FEMMES EGLISE MONDE

Lectures de Rosa Lupoli

L’attente du miracle
entre misère et dignité

 L’attesa del miracolo tra miseria e dignità  DCM-006
03 juin 2023

Sándor Márai, Le miracle de San Gennaro, Adelphi

Je n'avais lu de Sándor Márai que le magnifique « Les braises » et j'ai cherché ce livre sur San Gennaro pendant des années, mais il était épuisé : jusqu'à ce que le 6 mai, le jour où le sang de San Gennaro s'est liquéfié, je le trouve par pur hasard, mais avec une grande joie. Il s'agit du roman napolitain de Márai, qui a vécu de 1948 à 1952 dans notre ville, exilé de Hongrie avant de partir pour les Etats-Unis. Il existe une forte césure entre la première et la deuxième partie.
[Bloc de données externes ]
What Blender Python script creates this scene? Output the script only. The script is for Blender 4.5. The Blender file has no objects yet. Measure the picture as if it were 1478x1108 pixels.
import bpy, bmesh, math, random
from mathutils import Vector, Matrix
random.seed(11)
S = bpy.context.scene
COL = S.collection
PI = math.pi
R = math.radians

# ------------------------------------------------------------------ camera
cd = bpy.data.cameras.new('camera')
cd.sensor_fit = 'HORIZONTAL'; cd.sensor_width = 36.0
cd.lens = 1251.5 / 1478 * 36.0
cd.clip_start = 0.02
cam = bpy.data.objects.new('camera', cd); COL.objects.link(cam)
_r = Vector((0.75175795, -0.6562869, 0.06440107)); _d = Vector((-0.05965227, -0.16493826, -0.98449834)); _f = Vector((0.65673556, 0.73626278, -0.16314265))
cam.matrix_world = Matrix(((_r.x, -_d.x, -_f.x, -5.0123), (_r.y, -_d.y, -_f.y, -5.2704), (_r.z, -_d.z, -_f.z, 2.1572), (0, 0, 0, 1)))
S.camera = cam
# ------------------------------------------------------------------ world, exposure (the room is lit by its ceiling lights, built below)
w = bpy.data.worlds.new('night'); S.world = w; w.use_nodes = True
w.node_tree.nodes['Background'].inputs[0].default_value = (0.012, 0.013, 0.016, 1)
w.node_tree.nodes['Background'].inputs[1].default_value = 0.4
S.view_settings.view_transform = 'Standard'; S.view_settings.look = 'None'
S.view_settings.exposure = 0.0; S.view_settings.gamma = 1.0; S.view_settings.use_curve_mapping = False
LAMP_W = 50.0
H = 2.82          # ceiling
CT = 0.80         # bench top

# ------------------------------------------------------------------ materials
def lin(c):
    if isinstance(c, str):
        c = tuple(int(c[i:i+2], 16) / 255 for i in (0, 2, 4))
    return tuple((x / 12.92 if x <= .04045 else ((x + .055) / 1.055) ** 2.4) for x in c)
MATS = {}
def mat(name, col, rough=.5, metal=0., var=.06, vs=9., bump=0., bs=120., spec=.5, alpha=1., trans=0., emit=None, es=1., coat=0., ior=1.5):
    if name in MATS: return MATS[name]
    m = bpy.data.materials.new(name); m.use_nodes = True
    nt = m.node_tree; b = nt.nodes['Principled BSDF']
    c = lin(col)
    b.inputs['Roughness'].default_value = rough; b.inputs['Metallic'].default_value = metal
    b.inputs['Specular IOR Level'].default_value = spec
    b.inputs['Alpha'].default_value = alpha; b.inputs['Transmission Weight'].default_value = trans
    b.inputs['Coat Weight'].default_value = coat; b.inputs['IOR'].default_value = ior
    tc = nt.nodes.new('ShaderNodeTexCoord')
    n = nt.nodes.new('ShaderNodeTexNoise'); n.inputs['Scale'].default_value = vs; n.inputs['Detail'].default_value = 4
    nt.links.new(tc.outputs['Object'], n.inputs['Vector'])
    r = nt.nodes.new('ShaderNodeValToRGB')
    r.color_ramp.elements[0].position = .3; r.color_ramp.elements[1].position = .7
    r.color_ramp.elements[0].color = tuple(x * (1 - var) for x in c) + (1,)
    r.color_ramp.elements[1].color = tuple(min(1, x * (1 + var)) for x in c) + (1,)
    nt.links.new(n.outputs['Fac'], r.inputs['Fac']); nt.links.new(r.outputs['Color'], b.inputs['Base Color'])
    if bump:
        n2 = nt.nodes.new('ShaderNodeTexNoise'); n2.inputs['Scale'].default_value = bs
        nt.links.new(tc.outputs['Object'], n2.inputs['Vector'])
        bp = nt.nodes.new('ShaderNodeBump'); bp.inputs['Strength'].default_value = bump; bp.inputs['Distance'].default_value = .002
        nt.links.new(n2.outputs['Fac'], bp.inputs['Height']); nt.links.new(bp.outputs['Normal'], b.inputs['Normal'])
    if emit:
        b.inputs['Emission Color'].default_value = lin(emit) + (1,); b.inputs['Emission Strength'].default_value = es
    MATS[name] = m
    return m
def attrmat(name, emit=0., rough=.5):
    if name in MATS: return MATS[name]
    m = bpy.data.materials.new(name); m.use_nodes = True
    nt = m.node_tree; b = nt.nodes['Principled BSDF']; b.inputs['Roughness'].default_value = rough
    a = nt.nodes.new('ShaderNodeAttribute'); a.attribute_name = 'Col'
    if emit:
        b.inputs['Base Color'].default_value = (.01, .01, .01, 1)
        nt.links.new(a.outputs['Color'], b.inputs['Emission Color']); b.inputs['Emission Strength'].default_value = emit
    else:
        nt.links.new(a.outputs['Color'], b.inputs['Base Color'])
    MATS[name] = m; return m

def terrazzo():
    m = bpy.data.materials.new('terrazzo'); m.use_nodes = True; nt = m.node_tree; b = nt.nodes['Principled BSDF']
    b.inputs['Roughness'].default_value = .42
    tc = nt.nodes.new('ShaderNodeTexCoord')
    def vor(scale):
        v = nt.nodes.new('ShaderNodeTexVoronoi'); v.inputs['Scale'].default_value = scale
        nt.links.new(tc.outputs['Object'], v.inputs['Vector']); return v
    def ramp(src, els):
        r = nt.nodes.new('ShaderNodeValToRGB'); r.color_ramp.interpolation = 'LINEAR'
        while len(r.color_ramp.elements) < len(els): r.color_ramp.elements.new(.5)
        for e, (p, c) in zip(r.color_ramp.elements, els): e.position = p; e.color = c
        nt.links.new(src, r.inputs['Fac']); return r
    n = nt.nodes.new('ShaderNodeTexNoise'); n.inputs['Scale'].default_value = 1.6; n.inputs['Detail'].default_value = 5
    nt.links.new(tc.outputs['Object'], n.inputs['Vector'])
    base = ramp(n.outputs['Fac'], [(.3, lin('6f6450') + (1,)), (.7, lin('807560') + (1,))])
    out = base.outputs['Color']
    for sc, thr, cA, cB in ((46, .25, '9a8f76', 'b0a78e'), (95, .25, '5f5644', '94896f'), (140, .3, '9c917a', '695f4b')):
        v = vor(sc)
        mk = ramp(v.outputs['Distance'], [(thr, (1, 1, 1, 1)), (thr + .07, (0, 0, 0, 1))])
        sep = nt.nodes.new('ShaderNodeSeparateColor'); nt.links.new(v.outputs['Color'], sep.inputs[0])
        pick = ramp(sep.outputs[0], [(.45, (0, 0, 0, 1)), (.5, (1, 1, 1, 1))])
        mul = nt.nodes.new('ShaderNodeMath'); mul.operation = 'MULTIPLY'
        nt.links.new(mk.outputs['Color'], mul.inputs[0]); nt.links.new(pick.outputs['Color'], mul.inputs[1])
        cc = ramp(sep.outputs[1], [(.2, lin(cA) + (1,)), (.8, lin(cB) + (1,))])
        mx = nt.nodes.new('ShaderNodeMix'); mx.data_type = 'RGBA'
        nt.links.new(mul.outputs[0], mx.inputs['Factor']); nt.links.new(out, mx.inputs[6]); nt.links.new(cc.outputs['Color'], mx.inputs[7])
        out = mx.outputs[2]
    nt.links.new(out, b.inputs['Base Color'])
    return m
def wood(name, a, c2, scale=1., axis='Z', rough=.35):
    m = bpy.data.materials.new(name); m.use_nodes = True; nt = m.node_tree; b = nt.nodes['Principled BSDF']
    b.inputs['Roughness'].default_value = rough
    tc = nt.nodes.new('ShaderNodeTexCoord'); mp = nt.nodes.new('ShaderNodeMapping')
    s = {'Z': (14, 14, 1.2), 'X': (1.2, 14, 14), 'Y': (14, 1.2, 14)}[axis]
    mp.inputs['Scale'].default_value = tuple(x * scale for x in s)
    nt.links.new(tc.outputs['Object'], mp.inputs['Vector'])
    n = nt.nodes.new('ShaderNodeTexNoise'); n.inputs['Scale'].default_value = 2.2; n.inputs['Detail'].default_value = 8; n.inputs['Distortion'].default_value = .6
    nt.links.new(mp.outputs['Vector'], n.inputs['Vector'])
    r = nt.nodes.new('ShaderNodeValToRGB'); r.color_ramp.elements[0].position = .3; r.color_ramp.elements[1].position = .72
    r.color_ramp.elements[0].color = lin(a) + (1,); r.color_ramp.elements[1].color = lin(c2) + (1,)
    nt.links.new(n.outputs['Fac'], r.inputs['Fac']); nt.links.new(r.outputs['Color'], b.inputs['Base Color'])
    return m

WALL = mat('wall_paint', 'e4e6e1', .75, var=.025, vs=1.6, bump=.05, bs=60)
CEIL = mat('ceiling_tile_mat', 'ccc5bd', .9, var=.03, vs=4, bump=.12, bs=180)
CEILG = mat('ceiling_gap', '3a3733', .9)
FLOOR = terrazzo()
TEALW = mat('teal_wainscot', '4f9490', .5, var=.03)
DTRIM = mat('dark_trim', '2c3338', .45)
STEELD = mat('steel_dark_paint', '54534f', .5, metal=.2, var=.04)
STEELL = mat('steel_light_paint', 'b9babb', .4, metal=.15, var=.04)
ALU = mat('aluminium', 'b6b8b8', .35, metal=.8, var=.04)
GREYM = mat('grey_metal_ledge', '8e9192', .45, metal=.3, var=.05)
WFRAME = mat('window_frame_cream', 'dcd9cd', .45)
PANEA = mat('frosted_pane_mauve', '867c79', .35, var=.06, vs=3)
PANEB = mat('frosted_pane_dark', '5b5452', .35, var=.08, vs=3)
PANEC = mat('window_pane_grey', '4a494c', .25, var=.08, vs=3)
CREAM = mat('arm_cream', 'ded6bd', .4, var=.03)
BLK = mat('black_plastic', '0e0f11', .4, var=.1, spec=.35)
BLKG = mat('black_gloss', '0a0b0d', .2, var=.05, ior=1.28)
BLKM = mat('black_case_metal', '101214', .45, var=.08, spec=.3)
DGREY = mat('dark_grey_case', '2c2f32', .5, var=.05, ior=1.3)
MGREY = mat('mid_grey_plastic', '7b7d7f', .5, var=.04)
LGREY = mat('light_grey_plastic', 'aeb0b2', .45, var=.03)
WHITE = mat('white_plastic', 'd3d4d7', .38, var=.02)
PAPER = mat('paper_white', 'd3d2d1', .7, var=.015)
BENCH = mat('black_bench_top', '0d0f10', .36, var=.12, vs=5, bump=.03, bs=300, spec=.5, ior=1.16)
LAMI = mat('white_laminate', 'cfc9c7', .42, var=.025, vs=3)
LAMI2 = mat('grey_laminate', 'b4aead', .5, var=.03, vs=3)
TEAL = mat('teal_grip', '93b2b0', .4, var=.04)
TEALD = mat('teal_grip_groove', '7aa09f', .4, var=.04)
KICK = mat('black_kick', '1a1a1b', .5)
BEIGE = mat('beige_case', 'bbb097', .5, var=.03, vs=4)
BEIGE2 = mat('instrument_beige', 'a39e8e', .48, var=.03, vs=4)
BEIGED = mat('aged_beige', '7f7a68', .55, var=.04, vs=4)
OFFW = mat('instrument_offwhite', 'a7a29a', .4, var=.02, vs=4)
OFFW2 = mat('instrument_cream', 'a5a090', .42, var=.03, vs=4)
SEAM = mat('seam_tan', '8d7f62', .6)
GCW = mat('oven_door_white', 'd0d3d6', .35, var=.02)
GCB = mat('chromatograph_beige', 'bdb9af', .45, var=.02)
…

Dans la première, l'auteur décrit des personnages presque à la Eduardo De Filippo, qui vivent dans une misère atavique, mais qui avec dignité ne demandent rien et préfèrent donner, dans l'attente perpétuelle d'un changement qui ne se produit pas, à l'exception de la liquéfaction du sang de San Gennaro, trois fois par an. Dans la deuxième partie, il raconte la mort d'un étranger, en s'appuyant sur de longs monologues, toujours beaux, mais qui brisent l'enchantement du récit, pour réfléchir à la condition de l'exilé déraciné. Les figures de Giuseppe Moscati, alors en cours de canonisation, et du philosophe Benedetto Croce, considéré comme un saint laïc célèbre dans la ville, sont comparées l'une à l'autre. Il est difficile d'oublier les parfums, les fleurs et les arbres du Pausilippe où se déroule le roman, mais aussi le ciel, le soleil, la mer, chargés d'une histoire millénaire. Et surtout, le vent fou, qui provoque des tragédies; un vent arrêté par les paroles anciennes d'un pêcheur, peut-être les mêmes que celles que mon grand-père, pêcheur lui aussi, utilisait pour «briser» les trombes marines.